** START Source material **
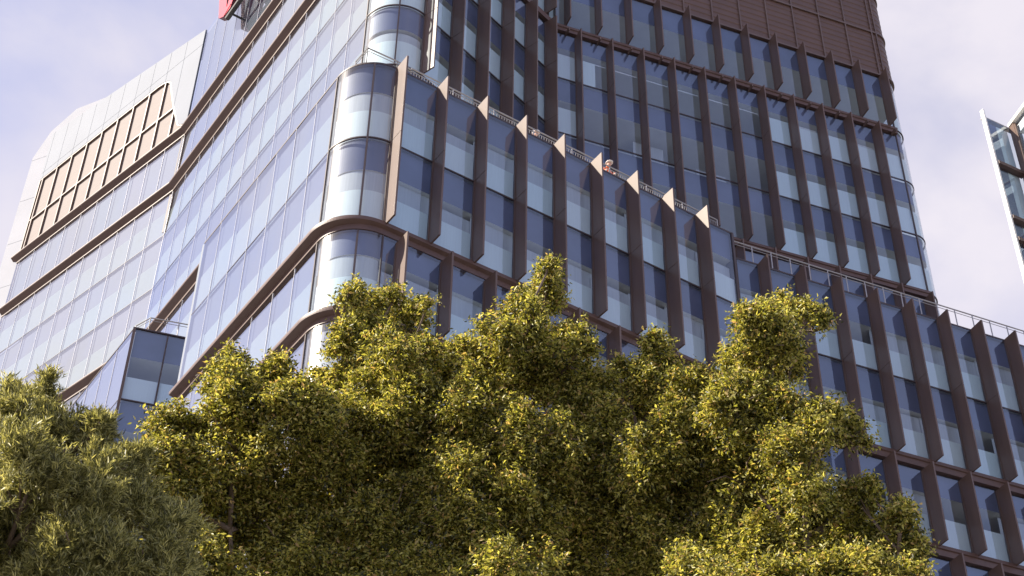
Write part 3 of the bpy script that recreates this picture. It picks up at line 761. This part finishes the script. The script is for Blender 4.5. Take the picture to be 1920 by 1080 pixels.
def workmat():
    m, t, b = nmat("work clothes"); b.inputs['Roughness'].default_value = .8
    co = t.nodes.new("ShaderNodeTexCoord"); sp = t.nodes.new("ShaderNodeSeparateXYZ"); r = t.nodes.new("ShaderNodeValToRGB")
    r.color_ramp.interpolation = 'CONSTANT'
    e = r.color_ramp.elements; e[0].position = 0; e[0].color = (.03, .035, .06, 1); e[1].position = .52; e[1].color = (.85, .16, .03, 1)
    for p_, c_ in ((.60, (.75, .75, .7, 1)), (.63, (.85, .16, .03, 1)), (.86, (.55, .33, .25, 1))):
        x = e.new(p_); x.color = c_
    mu = t.nodes.new("ShaderNodeMath"); mu.operation = 'DIVIDE'; mu.inputs[1].default_value = 1.75
    t.links.new(co.outputs['Object'], sp.inputs['Vector']); t.links.new(sp.outputs['Z'], mu.inputs[0]); t.links.new(mu.outputs[0], r.inputs['Fac']); t.links.new(r.outputs['Color'], b.inputs['Base Color'])
    return m
M['work'] = workmat(); M['skin'] = plain("skin", (.52, .31, .23), .6)
skin_person("person", "worker in white helmet and orange vest leaning on the terrace rail", 28.95, -1.36, rad(33 - 180), .9)
skin_person("person", "worker whose white helmet barely shows over the terrace rail", 25.45, -1.68, rad(33 - 180), .95)

#TREES
# ------------------------------------------------------------------ trees on the pavement in front
def leaf_mat(name, stops, trans, tfac, rough, spec):
    m = bpy.data.materials.new(name); m.use_nodes = True; t = m.node_tree; b = t.nodes['Principled BSDF']; o = t.nodes['Material Output']; n = t.nodes.new
    g = n("ShaderNodeNewGeometry"); r = n("ShaderNodeValToRGB"); el = r.color_ramp.elements
    el[0].position, el[0].color = stops[0][0], (*stops[0][1], 1); el[1].position, el[1].color = stops[-1][0], (*stops[-1][1], 1)
    for p, c in stops[1:-1]:
        x = el.new(p); x.color = (*c, 1)
    t.links.new(g.outputs['Random Per Island'], r.inputs['Fac']); t.links.new(r.outputs['Color'], b.inputs['Base Color'])
    b.inputs['Roughness'].default_value = rough; b.inputs['Specular IOR Level'].default_value = spec
    tr = n("ShaderNodeBsdfTranslucent"); mx = n("ShaderNodeMixShader"); mx.inputs['Fac'].default_value = tfac
    mm = n("ShaderNodeMix"); mm.data_type = 'RGBA'; mm.blend_type = 'MULTIPLY'; mm.inputs['Factor'].default_value = 1; mm.inputs['B'].default_value = (*trans, 1)
    t.links.new(r.outputs['Color'], mm.inputs['A']); t.links.new(mm.outputs['Result'], tr.inputs['Color'])
    t.links.new(b.outputs['BSDF'], mx.inputs[1]); t.links.new(tr.outputs['BSDF'], mx.inputs[2]); t.links.new(mx.outputs['Shader'], o.inputs['Surface'])
    return m
M['leaf'] = leaf_mat("fig leaf", [(0, (.032, .037, .011)), (.28, (.08, .086, .020)), (.48, (.29, .295, .058)), (.88, (.54, .50, .16)), (1, (.46, .30, .15))], (1.7, 1.6, .8), .44, .40, .4)
M['needle'] = leaf_mat("needle leaf", [(0, (.05, .054, .018)), (.3, (.16, .165, .055)), (.7, (.42, .41, .17)), (1, (.58, .55, .25))], (1.6, 1.5, .9), .38, .42, .45)
M['bark'] = plain("grey brown bark", (.16, .12, .09), .9, 0, .35, 9.0, (1, 1, .25), .3, .6)
rng = np.random.default_rng(12)
def unit(v): return v / (np.linalg.norm(v, axis=-1, keepdims=True) + 1e-9)
def vnoise(p, seed):
    """smooth value noise in 3-D"""
    i = np.floor(p).astype(np.int64); f = p - i; f = f * f * (3 - 2 * f); r = 0
    for dx in (0, 1):
        for dy in (0, 1):
            for dz in (0, 1):
                h = ((i[:, 0] + dx) * 374761393 + (i[:, 1] + dy) * 668265263 + (i[:, 2] + dz) * 2147483647 + seed * 974711) & 0xffffffff
                h = ((h ^ (h >> 13)) * 1274126177) & 0xffffffff; h = (h ^ (h >> 16)) / 4294967296.0
                r = r + h * (f[:, 0] if dx else 1 - f[:, 0]) * (f[:, 1] if dy else 1 - f[:, 1]) * (f[:, 2] if dz else 1 - f[:, 2])
    return r
def clumps(lobes, seed, n=13, f=.27, plume=3):
    """each lobe becomes pads of foliage on its upper side, a thin core and a few pointed sprigs"""
    r = random.Random(seed); res = []
    for (x, y, z, R) in lobes:
        k = n if R > .25 else (6 if R > .15 else 3)
        for i in range(k):
            d = Vector((r.gauss(0, 1), r.gauss(0, .9) - .35, r.gauss(0, .8) + .45)).normalized() * R * (.36 + .62 * r.random())
            q = R * f * r.uniform(.55, 1.45); res.append((x + d.x, y + d.y, z + d.z, q, 1.0))
        res.append((x, y + .1 * R, z - .1 * R, R * .72, .42))
        for i in range(plume if R > .15 else 1):
            d = Vector((r.gauss(0, .55), r.gauss(0, .5) - .1, 1.0)).normalized(); L_ = R * r.uniform(.85, 1.3)
            for j in range(5):
                h = .55 + .45 * j / 4; q = max(.025, min(.12, R * .2) * (1 - .18 * j))
                res.append((x + d.x * L_ * h, y + d.y * L_ * h, z + d.z * L_ * h, q, 1.5))
    return res
def leaf_cloud(lobes, dens, per, tl, ll, lw, droop, up, seed, core=.35, thr=.40, fuzz=.10, fwd=.75):
    P, D = [], []
    for (x, y, z, r, dm) in lobes:
        c = np.array((x, y, z)); n = int(dens * dm * r * r) + 10
        d = unit(rng.normal(size=(n, 3)))
        keep = (d[:, 1] < .55) | (d[:, 2] > .35)
        d = d[keep]; n = len(d)
        rr_ = r * (.38 + .80 * rng.random(n) ** .75)
        ex = rng.random(n) < fuzz; rr_[ex] *= 1.05 + .25 * rng.random(ex.sum())
        p = c + d * rr_[:, None] * np.array((1.0, 1.0, 1.1))
        nz = vnoise(p * 3.1, seed) * .6 + vnoise(p * 6.7, seed + 5) * .4
        k = (nz > thr + .30 * (rr_ / r - .80)) | (rng.random(n) < .05)
        P.append(p[k]); a = unit(d[k] * .9 + np.array((0, 0, up)) + rng.normal(size=(k.sum(), 3)) * .45); D.append(a)
        # sparser inner foliage
        m = int(n * core); q = c + unit(rng.normal(size=(m, 3))) * (r * .62 * rng.random((m, 1)) ** .4); P.append(q); D.append(unit(rng.normal(size=(m, 3)) + np.array((0, 0, .4))))
    P = np.concatenate(P); A = np.concatenate(D); n = len(P)
    s = np.linspace(.05, 1, per)[None, :, None]
    L_ = tl * (.6 + .8 * rng.random((n, 1, 1)))
    base = P[:, None, :] + A[:, None, :] * (s - .5) * L_ + rng.normal(size=(n, per, 3)) * .008
    base[:, :, 2] -= (s[..., 0] ** 2) * .18 * L_[..., 0]
    side = unit(np.cross(np.broadcast_to(A[:, None, :], base.shape), rng.normal(size=base.shape)))
    ax = unit(A[:, None, :] * fwd + side * .85 + np.array((0, 0, -droop)) + rng.normal(size=base.shape) * .2)
    nrm = unit(unit(np.cross(ax, rng.normal(size=ax.shape))) + np.array((0, 0, .45)) + A[:, None, :] * .55)
    wv = unit(np.cross(ax, nrm)); nrm = unit(np.cross(wv, ax))
    sz = (.55 + .85 * rng.random((n, per, 1)))
    l = ll * sz; w = lw * sz
    b = base.reshape(-1, 3); ax = ax.reshape(-1, 3); wv = wv.reshape(-1, 3); nrm = nrm.reshape(-1, 3); l = l.reshape(-1, 1); w = w.reshape(-1, 1)
    v = np.stack([b, b + ax * l * .45 + wv * w * .5 + nrm * w * .22, b + ax * l - nrm * l * .14, b + ax * l * .45 - wv * w * .5 + nrm * w * .22], 1)
    return v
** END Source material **
Requirement →
Only lines belong in the copy: transcribe those from the start of the data through the line that contains "- 180), .95)", and skip the pictures.

Finished task →
Write part 3 of the bpy script that recreates this picture. It picks up at line 761. This part finishes the script. The script is for Blender 4.5. Take the picture to be 1920 by 1080 pixels.
def workmat():
    m, t, b = nmat("work clothes"); b.inputs['Roughness'].default_value = .8
    co = t.nodes.new("ShaderNodeTexCoord"); sp = t.nodes.new("ShaderNodeSeparateXYZ"); r = t.nodes.new("ShaderNodeValToRGB")
    r.color_ramp.interpolation = 'CONSTANT'
    e = r.color_ramp.elements; e[0].position = 0; e[0].color = (.03, .035, .06, 1); e[1].position = .52; e[1].color = (.85, .16, .03, 1)
    for p_, c_ in ((.60, (.75, .75, .7, 1)), (.63, (.85, .16, .03, 1)), (.86, (.55, .33, .25, 1))):
        x = e.new(p_); x.color = c_
    mu = t.nodes.new("ShaderNodeMath"); mu.operation = 'DIVIDE'; mu.inputs[1].default_value = 1.75
    t.links.new(co.outputs['Object'], sp.inputs['Vector']); t.links.new(sp.outputs['Z'], mu.inputs[0]); t.links.new(mu.outputs[0], r.inputs['Fac']); t.links.new(r.outputs['Color'], b.inputs['Base Color'])
    return m
M['work'] = workmat(); M['skin'] = plain("skin", (.52, .31, .23), .6)
skin_person("person", "worker in white helmet and orange vest leaning on the terrace rail", 28.95, -1.36, rad(33 - 180), .9)
skin_person("person", "worker whose white helmet barely shows over the terrace rail", 25.45, -1.68, rad(33 - 180), .95)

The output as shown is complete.